→ **Goal**
Using the listing below, extract each line that has the word "with" in it.

→ **Data extract**
┌──
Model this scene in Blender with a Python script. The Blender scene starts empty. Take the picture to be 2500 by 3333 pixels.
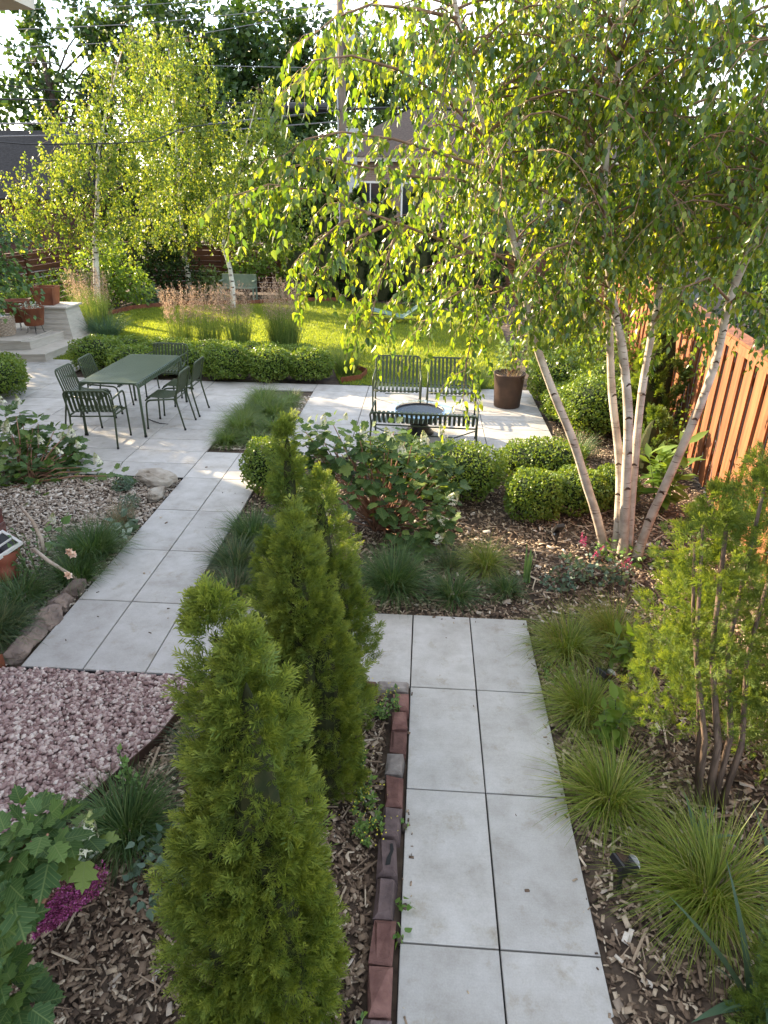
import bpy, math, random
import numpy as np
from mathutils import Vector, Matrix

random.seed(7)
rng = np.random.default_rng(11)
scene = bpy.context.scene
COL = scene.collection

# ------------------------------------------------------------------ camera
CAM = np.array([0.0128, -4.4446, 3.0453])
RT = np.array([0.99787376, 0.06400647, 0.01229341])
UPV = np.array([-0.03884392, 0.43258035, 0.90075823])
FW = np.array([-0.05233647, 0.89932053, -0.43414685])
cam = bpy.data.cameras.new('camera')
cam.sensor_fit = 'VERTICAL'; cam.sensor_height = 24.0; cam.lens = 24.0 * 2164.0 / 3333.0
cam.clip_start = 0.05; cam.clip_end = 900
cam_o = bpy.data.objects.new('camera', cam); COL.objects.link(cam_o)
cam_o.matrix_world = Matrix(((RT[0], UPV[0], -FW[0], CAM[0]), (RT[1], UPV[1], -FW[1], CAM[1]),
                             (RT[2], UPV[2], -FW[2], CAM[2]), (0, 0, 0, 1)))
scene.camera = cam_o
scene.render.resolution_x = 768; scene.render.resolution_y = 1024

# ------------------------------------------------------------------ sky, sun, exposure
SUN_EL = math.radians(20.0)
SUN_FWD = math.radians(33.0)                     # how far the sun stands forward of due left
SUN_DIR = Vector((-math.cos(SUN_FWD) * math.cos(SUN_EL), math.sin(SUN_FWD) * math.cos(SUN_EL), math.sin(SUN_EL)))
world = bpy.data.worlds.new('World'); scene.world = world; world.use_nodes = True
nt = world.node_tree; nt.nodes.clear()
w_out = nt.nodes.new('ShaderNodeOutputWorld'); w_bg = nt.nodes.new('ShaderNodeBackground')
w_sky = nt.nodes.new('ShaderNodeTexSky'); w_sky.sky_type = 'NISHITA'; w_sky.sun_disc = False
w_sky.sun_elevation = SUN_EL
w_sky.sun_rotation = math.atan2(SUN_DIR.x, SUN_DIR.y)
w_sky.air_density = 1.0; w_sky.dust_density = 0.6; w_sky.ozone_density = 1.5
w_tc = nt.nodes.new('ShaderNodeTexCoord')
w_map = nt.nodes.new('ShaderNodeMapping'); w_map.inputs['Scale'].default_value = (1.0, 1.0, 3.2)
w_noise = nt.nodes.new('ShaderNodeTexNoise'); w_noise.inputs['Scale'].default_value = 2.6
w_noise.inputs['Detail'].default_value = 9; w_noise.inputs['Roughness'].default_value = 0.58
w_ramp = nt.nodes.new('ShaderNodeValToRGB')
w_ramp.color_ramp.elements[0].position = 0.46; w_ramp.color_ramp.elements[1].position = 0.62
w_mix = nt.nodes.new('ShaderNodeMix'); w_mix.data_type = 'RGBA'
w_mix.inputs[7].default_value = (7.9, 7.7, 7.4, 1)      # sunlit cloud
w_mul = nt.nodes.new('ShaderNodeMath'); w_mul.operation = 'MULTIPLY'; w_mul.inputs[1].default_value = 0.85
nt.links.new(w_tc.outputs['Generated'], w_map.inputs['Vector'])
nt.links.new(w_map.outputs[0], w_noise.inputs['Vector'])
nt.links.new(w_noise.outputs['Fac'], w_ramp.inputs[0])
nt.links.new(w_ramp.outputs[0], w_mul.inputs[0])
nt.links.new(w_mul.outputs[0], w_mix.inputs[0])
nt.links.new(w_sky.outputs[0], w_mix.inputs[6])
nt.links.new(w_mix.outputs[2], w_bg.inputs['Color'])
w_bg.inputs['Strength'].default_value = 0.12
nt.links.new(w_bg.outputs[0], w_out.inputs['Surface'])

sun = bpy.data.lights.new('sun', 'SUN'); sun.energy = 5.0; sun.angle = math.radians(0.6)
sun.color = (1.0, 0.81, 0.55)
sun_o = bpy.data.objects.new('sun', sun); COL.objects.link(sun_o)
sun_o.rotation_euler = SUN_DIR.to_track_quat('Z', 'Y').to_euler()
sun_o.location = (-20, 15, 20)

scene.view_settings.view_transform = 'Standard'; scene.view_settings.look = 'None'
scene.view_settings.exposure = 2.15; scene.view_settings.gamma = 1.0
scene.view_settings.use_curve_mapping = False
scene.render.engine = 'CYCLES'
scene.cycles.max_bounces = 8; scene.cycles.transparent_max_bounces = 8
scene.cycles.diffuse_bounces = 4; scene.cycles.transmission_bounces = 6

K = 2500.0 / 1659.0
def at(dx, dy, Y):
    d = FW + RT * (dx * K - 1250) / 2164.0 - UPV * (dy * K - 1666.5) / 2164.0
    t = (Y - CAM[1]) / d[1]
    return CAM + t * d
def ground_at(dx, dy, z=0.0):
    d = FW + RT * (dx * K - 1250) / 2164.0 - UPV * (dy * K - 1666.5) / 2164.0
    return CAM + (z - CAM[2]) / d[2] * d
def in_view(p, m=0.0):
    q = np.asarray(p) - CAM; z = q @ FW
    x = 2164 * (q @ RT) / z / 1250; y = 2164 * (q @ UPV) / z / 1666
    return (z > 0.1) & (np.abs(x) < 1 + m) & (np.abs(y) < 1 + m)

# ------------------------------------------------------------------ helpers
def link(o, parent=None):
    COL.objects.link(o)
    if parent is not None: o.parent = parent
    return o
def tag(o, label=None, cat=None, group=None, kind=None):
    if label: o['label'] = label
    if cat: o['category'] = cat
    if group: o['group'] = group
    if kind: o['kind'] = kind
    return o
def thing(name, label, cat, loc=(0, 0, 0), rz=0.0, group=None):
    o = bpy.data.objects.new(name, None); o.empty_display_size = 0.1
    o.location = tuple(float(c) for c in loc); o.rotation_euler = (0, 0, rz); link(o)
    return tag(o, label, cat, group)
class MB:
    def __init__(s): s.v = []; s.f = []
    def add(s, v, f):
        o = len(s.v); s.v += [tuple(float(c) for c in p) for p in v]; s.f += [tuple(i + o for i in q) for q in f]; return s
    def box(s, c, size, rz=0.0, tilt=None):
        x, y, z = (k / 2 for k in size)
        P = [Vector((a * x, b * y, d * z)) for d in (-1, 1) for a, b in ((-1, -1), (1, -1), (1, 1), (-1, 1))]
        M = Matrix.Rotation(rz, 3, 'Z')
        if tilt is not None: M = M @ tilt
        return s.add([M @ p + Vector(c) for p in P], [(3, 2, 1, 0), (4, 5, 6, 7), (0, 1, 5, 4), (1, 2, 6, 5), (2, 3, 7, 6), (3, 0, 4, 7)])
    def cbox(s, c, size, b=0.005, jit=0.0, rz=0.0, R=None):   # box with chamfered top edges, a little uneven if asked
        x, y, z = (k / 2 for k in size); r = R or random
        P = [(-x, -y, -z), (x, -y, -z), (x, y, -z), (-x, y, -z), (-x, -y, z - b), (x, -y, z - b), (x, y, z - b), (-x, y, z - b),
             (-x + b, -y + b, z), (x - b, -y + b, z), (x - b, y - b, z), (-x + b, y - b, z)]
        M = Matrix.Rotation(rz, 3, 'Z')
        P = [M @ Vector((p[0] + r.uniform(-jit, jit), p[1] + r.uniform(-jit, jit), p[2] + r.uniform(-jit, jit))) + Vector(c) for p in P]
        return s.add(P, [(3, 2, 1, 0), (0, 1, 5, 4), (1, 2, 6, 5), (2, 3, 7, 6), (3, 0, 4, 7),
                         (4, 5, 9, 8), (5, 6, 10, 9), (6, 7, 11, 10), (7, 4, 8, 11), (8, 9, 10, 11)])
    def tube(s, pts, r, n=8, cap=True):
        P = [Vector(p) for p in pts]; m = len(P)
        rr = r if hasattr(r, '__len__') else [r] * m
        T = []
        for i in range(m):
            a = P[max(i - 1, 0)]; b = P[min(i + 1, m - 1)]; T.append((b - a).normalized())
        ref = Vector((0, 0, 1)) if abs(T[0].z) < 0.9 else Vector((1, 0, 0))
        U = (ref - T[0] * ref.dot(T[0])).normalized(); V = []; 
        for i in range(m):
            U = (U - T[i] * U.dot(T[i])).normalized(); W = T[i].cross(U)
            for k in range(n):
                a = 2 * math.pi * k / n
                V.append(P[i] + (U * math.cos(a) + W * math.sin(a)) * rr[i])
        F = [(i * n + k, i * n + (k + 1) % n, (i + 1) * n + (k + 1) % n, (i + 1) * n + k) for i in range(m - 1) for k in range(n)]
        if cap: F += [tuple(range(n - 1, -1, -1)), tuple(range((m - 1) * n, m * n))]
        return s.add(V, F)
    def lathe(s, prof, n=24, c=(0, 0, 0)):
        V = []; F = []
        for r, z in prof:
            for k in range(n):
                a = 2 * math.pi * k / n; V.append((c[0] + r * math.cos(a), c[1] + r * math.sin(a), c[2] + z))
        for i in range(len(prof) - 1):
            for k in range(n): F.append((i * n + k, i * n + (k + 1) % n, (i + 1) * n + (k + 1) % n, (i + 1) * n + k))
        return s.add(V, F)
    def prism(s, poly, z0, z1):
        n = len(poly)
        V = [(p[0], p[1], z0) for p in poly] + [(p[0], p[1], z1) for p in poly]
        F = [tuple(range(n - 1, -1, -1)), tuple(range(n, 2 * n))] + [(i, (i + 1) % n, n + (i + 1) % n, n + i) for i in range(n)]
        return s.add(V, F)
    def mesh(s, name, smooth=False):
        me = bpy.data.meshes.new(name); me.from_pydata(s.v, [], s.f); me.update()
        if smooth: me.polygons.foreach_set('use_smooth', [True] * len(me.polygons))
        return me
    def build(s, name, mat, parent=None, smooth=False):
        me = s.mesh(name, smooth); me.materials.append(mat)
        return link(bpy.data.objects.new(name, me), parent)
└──
→ **Full response**
Model this scene in Blender with a Python script. The Blender scene starts empty. Take the picture to be 2500 by 3333 pixels.
    def cbox(s, c, size, b=0.005, jit=0.0, rz=0.0, R=None):   # box with chamfered top edges, a little uneven if asked